Dr. Shlomo E Argamon

2026-01-06


AI didn’t create a crisis in higher education—it exposed one. This article examines how compliance replaced thinking and what AI reveals about real learning.

A split-screen image showing a cracked university facade; the left side represents

Let’s stop pretending AI is creating a crisis in higher education.



The crisis was already here.



For years, higher ed has drifted toward compliance over inquiry: grades over thinking, rubrics over exploration, “right answers” over intellectual risk. Students learned quickly that success meant submitting assignments that satisfy a template, not wrestling with ideas.

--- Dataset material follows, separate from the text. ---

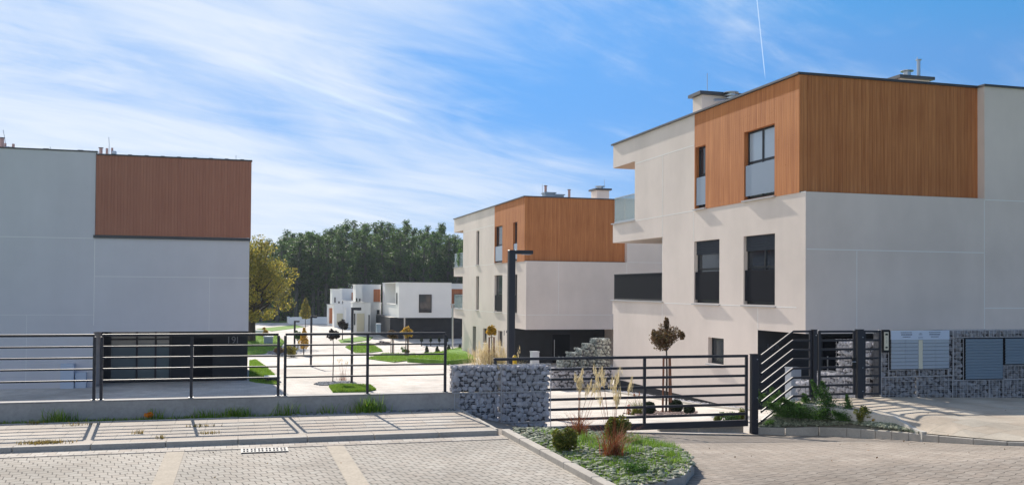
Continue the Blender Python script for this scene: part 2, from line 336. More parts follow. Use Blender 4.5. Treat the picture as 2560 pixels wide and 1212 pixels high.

So when AI shows up and can produce acceptable submissions on demand, it doesn’t “disrupt” the system — it exposes it. If learning is just a sequence of boxes to tick, machines will always do it faster, cheaper, and more consistently than humans.



The problem isn’t that AI is replacing thinking.



It’s that we built an educational model where thinking was optional.



But here’s the upside: if AI automates the mechanical parts of schooling — the formulaic writing, the standardized responses, the administrative burdens — we have a chance to reclaim what higher ed abandoned:



  • Inquiry instead of compliance
  • Argument instead of recitation
  • Intellectual risk instead of performance
  • Competence instead of credentials

AI didn’t break higher education. It revealed how breakable it had become.

If institutions treat AI as a threat to be banned, they’ll double down on a model that was already intellectually hollow. If they treat it as a catalyst, they might rebuild an ecosystem where human thought matters again.



The real danger isn’t AI replacing students. It’s education pretending that submission is learning.